At the crux of the conflict, we find Mrs. Cheveley with her sticky fingers and stolen letters. She strides into the Chiltern household with her agenda and declares war on the happy life of Robert Chiltern because of his ruthless ambition in his youth. There seems to be a prevailing theme of the corrupting nature of youth throughout the last two pieces we have read from Oscar Wilde. Mrs. Cheveley is capitalizing on that fact to blackmail Robert. A curious mascuine air surrounds her because of her assertive and dominant countenance. She does not bow to the intellect of men, and places herself in a position of power over them, which is a distinctly masculine trait throughout the literature of this time. This stereotype is not meant to describe her as a respectable woman, but to highlight that when women grasp for power they end up scorned and hated. Robert’s ambition leads him to similarly morally gray actions, but in contrast, he enjoys an immensely successful life with the admiration of all those around him. This disconnect with what a man and a woman can achieve highlights Wilde’s own perception of women as subordinate to men. 

In contrast to Mrs. Cheveley, Lady Chiltern and Mabel Chiltern embody more feminine elements of a stereotypical woman. Lady Chiltern is lauded as the perfect woman, faithfully devoted to her husband and pure to the core. She is almost disgustingly feminine having it reflected even in the pink paper she writes her correspondence on. Mrs. Cheveley is particularly annoyed by this since the two women were enemies during schooling. Lady Chiltern also acts as the moral law throughout the play. Robert is forced to confront his sins because of her and her unwavering morality. All these traits define the ideal wife. A beautiful, faithful woman who adores her husband despite his faults leading him toward a better path in life. Mabel Chiltern represents a different version of the ideal woman. She is constantly pursued for her beauty, and enjoys the frivolous pleasures of life. She is drawn to Lord Goring for his decadent ideals, reminiscent of Lord Henry but with more concern for his friends, because he promises a truly unique and fantastic life full of material pleasures and experiences. Out of all the women in the play, Mabel is the simplest, in quest of a fitting husband to satisfy her luxurious lifestyle. Wilde would hold her as the most desirable woman because she seems to have the least concern with the serious points of life. Passion and pleasure are her aim for herself and her husband, and what’s more to life than that to a decadent?

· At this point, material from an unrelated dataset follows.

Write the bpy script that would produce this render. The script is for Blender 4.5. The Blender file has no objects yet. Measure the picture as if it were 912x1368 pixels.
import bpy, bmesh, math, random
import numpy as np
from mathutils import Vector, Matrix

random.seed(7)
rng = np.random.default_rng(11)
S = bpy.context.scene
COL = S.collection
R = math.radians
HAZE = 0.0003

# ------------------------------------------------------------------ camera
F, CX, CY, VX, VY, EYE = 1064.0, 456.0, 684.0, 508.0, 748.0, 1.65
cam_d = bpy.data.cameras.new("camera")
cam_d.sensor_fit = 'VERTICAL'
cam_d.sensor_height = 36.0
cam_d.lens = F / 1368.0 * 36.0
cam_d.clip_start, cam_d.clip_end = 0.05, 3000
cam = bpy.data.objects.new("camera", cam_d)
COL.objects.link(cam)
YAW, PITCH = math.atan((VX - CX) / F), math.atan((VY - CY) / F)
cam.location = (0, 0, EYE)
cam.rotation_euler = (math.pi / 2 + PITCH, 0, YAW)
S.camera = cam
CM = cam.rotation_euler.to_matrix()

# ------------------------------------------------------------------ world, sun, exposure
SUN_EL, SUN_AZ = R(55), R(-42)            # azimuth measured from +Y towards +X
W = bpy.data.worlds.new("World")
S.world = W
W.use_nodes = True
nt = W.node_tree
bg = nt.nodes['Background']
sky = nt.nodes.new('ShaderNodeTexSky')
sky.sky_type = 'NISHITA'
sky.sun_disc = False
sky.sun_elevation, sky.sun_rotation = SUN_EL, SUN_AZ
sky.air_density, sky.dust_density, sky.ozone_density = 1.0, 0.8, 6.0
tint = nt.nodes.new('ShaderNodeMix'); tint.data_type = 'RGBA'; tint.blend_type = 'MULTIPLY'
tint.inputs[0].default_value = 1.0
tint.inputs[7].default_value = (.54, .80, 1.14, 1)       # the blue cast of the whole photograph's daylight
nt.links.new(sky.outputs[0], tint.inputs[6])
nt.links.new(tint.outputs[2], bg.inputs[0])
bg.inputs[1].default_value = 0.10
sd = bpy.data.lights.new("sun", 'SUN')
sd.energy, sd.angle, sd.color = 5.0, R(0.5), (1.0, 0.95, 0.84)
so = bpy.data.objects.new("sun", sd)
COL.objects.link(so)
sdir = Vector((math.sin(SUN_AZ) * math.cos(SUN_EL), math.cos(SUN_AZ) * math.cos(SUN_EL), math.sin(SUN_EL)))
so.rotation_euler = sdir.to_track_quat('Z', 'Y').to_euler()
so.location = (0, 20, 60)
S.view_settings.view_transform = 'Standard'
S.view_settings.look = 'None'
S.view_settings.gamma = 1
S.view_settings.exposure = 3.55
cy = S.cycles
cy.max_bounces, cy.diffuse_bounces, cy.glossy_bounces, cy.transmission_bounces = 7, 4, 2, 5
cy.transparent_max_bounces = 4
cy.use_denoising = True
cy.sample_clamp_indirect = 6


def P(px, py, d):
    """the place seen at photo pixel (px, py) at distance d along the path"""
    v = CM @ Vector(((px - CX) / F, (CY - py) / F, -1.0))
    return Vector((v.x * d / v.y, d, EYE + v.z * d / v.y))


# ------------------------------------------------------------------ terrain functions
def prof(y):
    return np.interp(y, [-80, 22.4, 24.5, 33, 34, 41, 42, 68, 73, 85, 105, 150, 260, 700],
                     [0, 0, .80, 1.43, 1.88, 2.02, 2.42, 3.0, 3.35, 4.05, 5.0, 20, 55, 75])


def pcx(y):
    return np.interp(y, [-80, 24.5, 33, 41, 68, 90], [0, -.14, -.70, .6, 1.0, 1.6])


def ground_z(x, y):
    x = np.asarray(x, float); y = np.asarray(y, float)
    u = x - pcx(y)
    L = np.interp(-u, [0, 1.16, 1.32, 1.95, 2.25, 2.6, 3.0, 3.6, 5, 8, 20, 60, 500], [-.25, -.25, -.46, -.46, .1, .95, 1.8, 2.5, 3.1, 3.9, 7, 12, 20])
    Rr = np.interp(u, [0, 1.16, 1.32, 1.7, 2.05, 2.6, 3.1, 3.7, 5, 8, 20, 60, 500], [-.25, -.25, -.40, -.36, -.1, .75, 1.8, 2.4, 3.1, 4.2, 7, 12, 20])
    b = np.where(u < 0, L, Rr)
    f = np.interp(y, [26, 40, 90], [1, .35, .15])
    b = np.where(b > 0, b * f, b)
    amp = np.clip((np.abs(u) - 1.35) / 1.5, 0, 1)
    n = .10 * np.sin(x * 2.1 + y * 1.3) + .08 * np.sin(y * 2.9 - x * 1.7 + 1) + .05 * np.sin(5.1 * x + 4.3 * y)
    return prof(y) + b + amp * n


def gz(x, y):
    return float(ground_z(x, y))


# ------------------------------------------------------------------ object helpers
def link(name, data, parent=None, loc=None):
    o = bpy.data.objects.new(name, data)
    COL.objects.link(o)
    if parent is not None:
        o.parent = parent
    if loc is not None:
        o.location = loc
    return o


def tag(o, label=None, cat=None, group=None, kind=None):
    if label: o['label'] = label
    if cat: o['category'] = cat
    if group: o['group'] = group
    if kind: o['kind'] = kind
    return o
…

3 thoughts on “What’s in a Woman?”

  1. I think this is a great explanation of the types that the female characters are fit into. I think Mrs. Cheveley is especially interesting because while she is the “bad guy” of the play, she is complex and witty, which you pointed out is similar to Lord Henry. We did not discuss much in class the fact that Mrs. Cheveley tries to get Lord Goring to propose to her in exchange for the letter that would end Sir Robert. I felt a bit of pity for Mrs. Cheveley in this scene. What she really wants is to marry Lord Goring, but given what little power she has as a woman in society, she goes about it in such a dramatic and evil way. I agree with you that Wilde uses Cheveley to explore how women become “scorned” when they overstep their place in society, and I don’t think he wants his audience to sympathize with her. I just wonder what to make of her confession to Lord Goring. I think you could take that scene out, and the rest of the play would still make sense. Why include it at all?

  2. I also found the variety of women in this text really interesting. I was intrigued by the fact that of the three women you mentioned, Wilde gives two of them (Lady Chiltern and Mable Chiltern) happy endings, whereas Mrs. Cheveley gets an ambiguous ending. This is striking to me because each woman fits a very strong archetype (as you have laid out) and seeing multiple types of women get happy endings feels like a deviation from the Victorian norm, or even the Decadent norm. Even Mrs. Cheveley, the villain of the play, doesn’t receive much punishment other than the loss of her canal deal.

  3. I think it’s very interesting that you draw a line of comparison between Lord Goring and Lord Henry as they both adhere to Decadent ideals. While I was reading, Mrs. Cheveley was the character that reminded me most of Lord Henry. She says a lot of witticisms that hold little meaning and seem to be meant to entertain. In addition to that, she acts as something of a corrupting force in Sir Chiltern’s life, which is also reminiscent of Lord Henry. Mrs. Cheveley reminded me so much of Lord Henry, but the characters view her with more suspicion, and as you point out, she seems to embody the stereotypical gossipy woman. I think it’s interesting how different behaviors are judged differently based on the person who does them.